Auto-Zahlen in Hamburg: Seit 2014 stiegen sie jedes Jahr an
Skepsis herrscht darüber in der Opposition. CDU-Verkehrsexperte Richard Seelmaecker wirft dem Grünen-Politiker vor, die Autos hauptsächlich durch Verbote aus der Stadt zu verdrängen: „Der Verkehrssenator setzt auf die Vernichtung von Stellplätzen und Bewohnerparken und erhöht dann massiv die Parkplatzgebühren.“
Fakt ist: Vergleicht man die Zahl der privaten Pkw zu Beginn jeden Jahres, geht die Kurve ab 2014 steil nach oben. Waren es vor neun Jahren noch 742.320 gemeldete Fahrzeuge, gab es im Jahr 2020 bereits 804.196. Das entspricht einer Steigerung von etwa acht Prozent. Dann ein Jahr später plötzlich der Einbruch: Anfang 2021 meldete das Statistikamt Nord „nur“ noch 799.434 Autos in Hamburg.
Eine Trendumkehr? Zunächst schien es nicht so, als die Zahlen für Anfang 2022 rauskamen: Mit 807.618 privat gemeldeten Autos war die Anzahl nicht nur viel größer als im Jahr 2021, sondern übertraf auch die Zahl im Jahr 2020. Aus den aktuellsten Daten, die der MOPO vorliegen, geht jedoch hervor, dass Anfang 2023 insgesamt 806.060 Pkw in Hamburg gemeldet sind. Ein kleiner Rückgang nur, aber immerhin schon zum zweiten Mal nach Jahren des Anstiegs.

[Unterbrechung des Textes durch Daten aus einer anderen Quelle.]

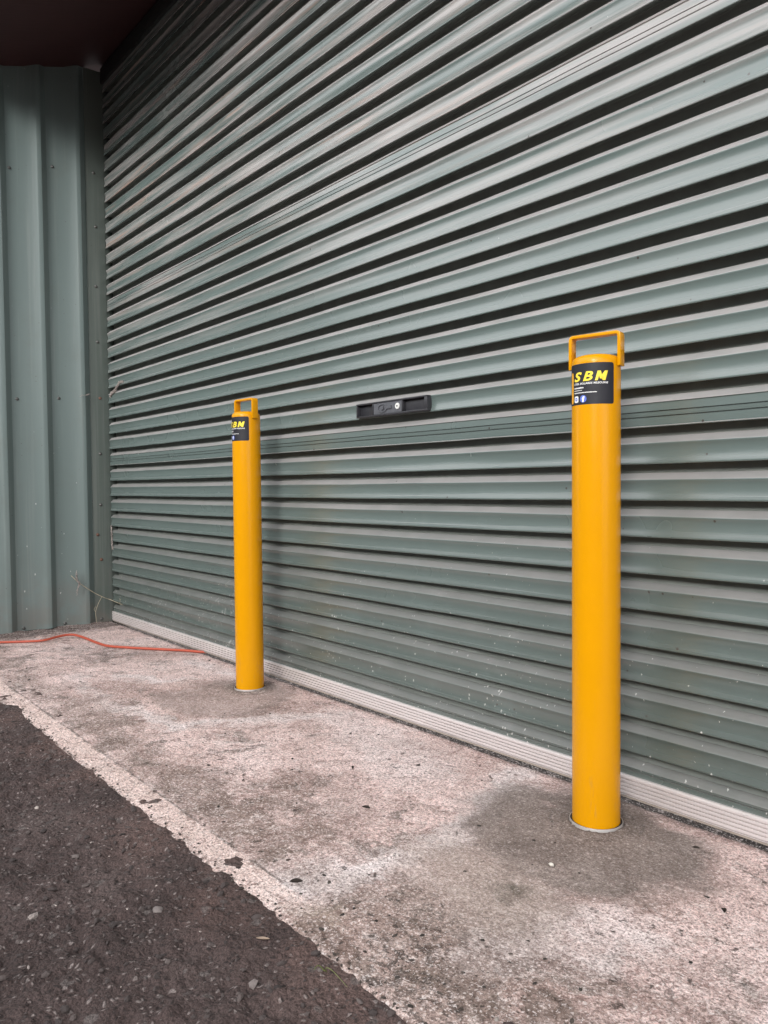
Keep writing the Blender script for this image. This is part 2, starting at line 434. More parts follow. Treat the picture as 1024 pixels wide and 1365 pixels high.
def mat_rail():
    t = NT('mill_aluminium')
    n = t.noise(t.vmap(t.P, (6, 20, 30)), 1.0, 6, .65)
    base = t.mix(n, (.58, .53, .52), (.76, .71, .70))
    g = t.ss(t.noise(t.vmap(t.P, (14, 5, 30)), 1.0, 7, .7), .60, .76)
    base = t.mix(t.mul(g, .6), base, (.20, .17, .155))
    t.bs(Base_Color=base, Roughness=t.math('ADD', t.mul(n, .2), .36), Metallic=.35)
    return t.m

M = dict(
    door=mat_door(),
    wall=mat_wall('painted_steel_wall', (.122, .162, .156), (.144, .185, .179)),
    flash=mat_wall('painted_steel_flashing', (.084, .104, .093), (.100, .120, .107)),
    conc=mat_concrete(), asph=mat_asphalt(), yellow=mat_yellow(), soffit=mat_soffit(), rail=mat_rail(),
    black=plain('black_sticker_vinyl', (.008, .008, .014), .6, 0, .2, 30),
    lemon=plain('yellow_print', (.90, .68, .045), .4, 0, .05),
    gold=plain('amber_print', (.85, .40, .02), .4, 0, .05),
    white=plain('white_print', (.80, .80, .80), .4, 0, .04),
    blue=plain('blue_print', (.10, .16, .56), .4, 0, .06),
    plast=plain('black_moulded_plastic', (.028, .028, .033), .42, 0, .35, 90, .0004),
    plate=plain('grey_moulded_plastic', (.085, .088, .10), .45, 0, .3, 120, .0006),
    brass=plain('pale_lock_metal', (.78, .78, .75), .35, .2, .08),
    galv=plain('galvanised_steel', (.46, .43, .41), .5, .4, .25, 80),
    dark=plain('dark_void_steel', (.02, .02, .02), .7, 0, .3),
    rubber=plain('tan_rubber_seal', (.34, .29, .25), .7, 0, .35, 30),
    cord=plain('orange_pvc_cord', (.43, .078, .042), .45, 0, .12, 60),
    screw=plain('weathered_screw', (.10, .10, .095), .5, .4, .4, 200),
    rusty=plain('rusty_screw', (.14, .075, .055), .8, .1, .4, 200),
    light_blocker=plain('light_blocker_grey', (.16, .165, .16), .6, 0, .2, 2),
    straw=plain('dry_straw', (.46, .40, .29), .8, 0, .3, 100),
    web=plain('dusty_web', (.33, .29, .27), .95, 0, .4, 150, .001),
    green=plain('fresh_grass', (.13, .15, .045), .6, 0, .2, 60),
    leafd=plain('dark_dead_leaf', (.050, .038, .030), .8, 0, .4, 150, .001),
    leafp=plain('pale_dead_leaf', (.55, .43, .34), .8, 0, .25, 150, .001),
    crumbstone=plain('dull_stone', (.16, .135, .128), .85, 0, .3, 120, .0015),
    palestone=plain('pale_stone', (.38, .33, .30), .85, 0, .3, 120, .0015),
    pebble=plain('white_pebble', (.62, .58, .52), .8, 0, .15, 150, .001),
    stone=mat_tone('loose_stone', [(.0, (.030, .022, .021)), (.5, (.085, .066, .062)), (.85, (.20, .168, .158)), (1, (.50, .43, .39))]),
    crumb=mat_tone('dirt_crumb', [(.0, (.022, .017, .014)), (.7, (.085, .068, .058)), (1, (.40, .36, .33))]),
)

# ------------------------------------------------------------------ ground
def edge_y(x):
    e = np.interp(x, [-4, 1.16, 1.24, 1.45, 9], [-.83, -.815, -.758, -.780, -.788])
    return e + .0040*vnoise(x, 0*x, 4, 3) + .0022*vnoise(x, 0*x, 17, 4) + .0012*vnoise(x, 0*x, 60, 5)

def build_slab():
    xs = np.concatenate([np.arange(-4, -.05, .12), np.arange(-.05, .7, .01), np.arange(.7, 3.35, .0055), np.arange(3.35, 9, .08)])
    inner = np.concatenate([[-.012, -.006, 0.0], np.arange(.004, .85, .0062), [.88, .95, 1.1, 1.4]])
    X, D = np.meshgrid(xs, inner)
    E = edge_y(X)
    Y = E + D*(1+0*X)
    hgt = .0014*fbm(X, Y, 3.0, 20, 2) + .0010*fbm(X, Y, 24, 24, 2) + .0007*vnoise(X, Y, 90, 27)
    # crumbled arris
    chip = np.clip(vnoise(X, Y, 38, 31), 0, 1)
    Z = hgt - .0025*np.clip(1-D/.010, 0, 1)**2 - .0025*chip*np.clip(1-D/.03, 0, 1)
    Z[0] -= .045; Z[1] -= .016
    # mortar mounded up slightly to each footing
    for cx, cy in ((2.86, -.1366), (1.547, -.133)):
        r = np.hypot(X-cx, Y-cy)
        Z += .004*np.exp(-(r/.11)**2)
        Z = np.where(r < .050, -.006, Z)
    Z -= .014*np.clip((Y+.013)/.010, 0, 1)*(X > .02)
    # a low drift of dirt at the wall foot
    Z += .008*np.exp(-np.clip(X, 0, 9)/.05)*(1+.6*fbm(X, Y, 22, 44, 2))*(X > -.3)
    return grid_mesh('concrete_apron', X, Y, Z)

slab = link('concrete_apron', build_slab(), M['conc'])
tag(slab, 'worn pale concrete apron in front of the roller door', 'concrete apron', kind='structure')

def asphalt_z(X, Y):
    z = -.010 + .0042*fbm(X, Y, 8, 50, 2) + .0040*fbm(X, Y, 30, 54, 2) + .0022*fbm(X, Y, 90, 58, 2)
    h = np.clip(vnoise(X, Y, 48, 61)-.35, 0, 1)
    k = np.clip((edge_y(X)-Y-.004)/.06, 0, 1)
    h2 = np.clip(vnoise(X, Y, 34, 91)+.5*vnoise(X, Y, 80, 92)-.55, 0, 1)
    return -.0022 - .0055*k + (z + .010 - .008*h + .011*h2)*(.22+.78*k)

def build_asphalt():
    xs = np.concatenate([[-60, -25, -10, -4, -2, -1, -.3], np.arange(.1, 3.75, .0055), [4, 4.6, 6, 9, 14, 30, 65]])
    ys = np.concatenate([[-70, -30, -14, -7, -4, -2.6, -2, -1.7], np.arange(-1.5, -.66, .0055), [-.5, -.2, .3, 1.5, 5, 20, 60]])
    X, Y = np.meshgrid(xs, ys)
    Z = asphalt_z(X, Y)
    Z = np.where(Y > -.60, -.05, Z)
    return grid_mesh('asphalt_ground', X, Y, Z)

asph = link('asphalt_ground', build_asphalt(), M['asph'])
tag(asph, 'dark brown broken asphalt along the front of the concrete', 'asphalt', kind='structure')

def ico(sub=1):
    bm = bmesh.new(); bmesh.ops.create_icosphere(bm, subdivisions=sub, radius=1)
    v = np.array([p.co[:] for p in bm.verts]); f = np.array([[q.index for q in a.verts] for a in bm.faces])
    bm.free(); return v, f

def scatter(name, pts, sizes, tones, flat, mat, sub=1, jag=.3):
    v0, f0 = ico(sub)
    V = []; F = []; T = []
    for i, (p, s, tn) in enumerate(zip(pts, sizes, tones)):
        v = v0*(1+jag*rng.uniform(-1, 1, (len(v0), 1)))
        v = v*np.array([s*rng.uniform(.7, 1.5), s*rng.uniform(.6, 1.0), s*flat*rng.uniform(.6, 1.2)])
        a = rng.uniform(0, 2*PI); c, sn = math.cos(a), math.sin(a)
        v = np.stack([v[:, 0]*c-v[:, 1]*sn, v[:, 0]*sn+v[:, 1]*c, v[:, 2]+v[:, 0]*rng.uniform(-.2, .2)], 1)
        V.append(v+p); F.append(f0+i*len(v0)); T.append(np.full(len(v0), tn))
    me = bpy.data.meshes.new(name)
    me.from_pydata(np.concatenate(V).tolist(), [], np.concatenate(F).tolist())
    at = me.attributes.new('tone', 'FLOAT', 'POINT'); at.data.foreach_set('value', np.concatenate(T).astype(np.float32))
    return link(name, me, mat)

# loose chips over the asphalt
n = 7500
px = rng.uniform(.2, 3.6, n); py = rng.uniform(-1.48, 0, n)
py = edge_y(px) - .004 - np.abs(py)**1.0*.5
sz = .0013 + .0022*rng.pareto(2.5, n); sz = np.clip(sz, .001, .0068)
pz = asphalt_z(px, py) + sz*.12
tn = np.clip(rng.beta(1.4, 3.6, n) + (rng.random(n) > .972)*.55, 0, 1)
g = scatter('loose_gravel', np.stack([px, py, pz], 1), sz, tn, .55, M['stone'])
tag(g, 'loose stone chips and grit scattered over the asphalt', 'gravel', kind='stuff')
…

Seelmaecker sieht in den Auswirkungen von Corona und dem Ukraine-Krieg eine mögliche Erklärung für den Rückgang. Sowohl Unternehmen als auch Privatleute zögerten, in Autos zu investieren. Dazu werden die Zahlen auch durch Betriebsverlagerungen oder temporäre Lieferschwierigkeiten beeinflusst. Übertragbar auf die ganze Stadt sind die Zahlen außerdem nicht: Ins Alstertal und in die Walddörfer zogen von 2017 bis 2022 sogar mehr Autos als Menschen: 3490 neue Autos stehen 3391 neuen Bewohnern gegenüber.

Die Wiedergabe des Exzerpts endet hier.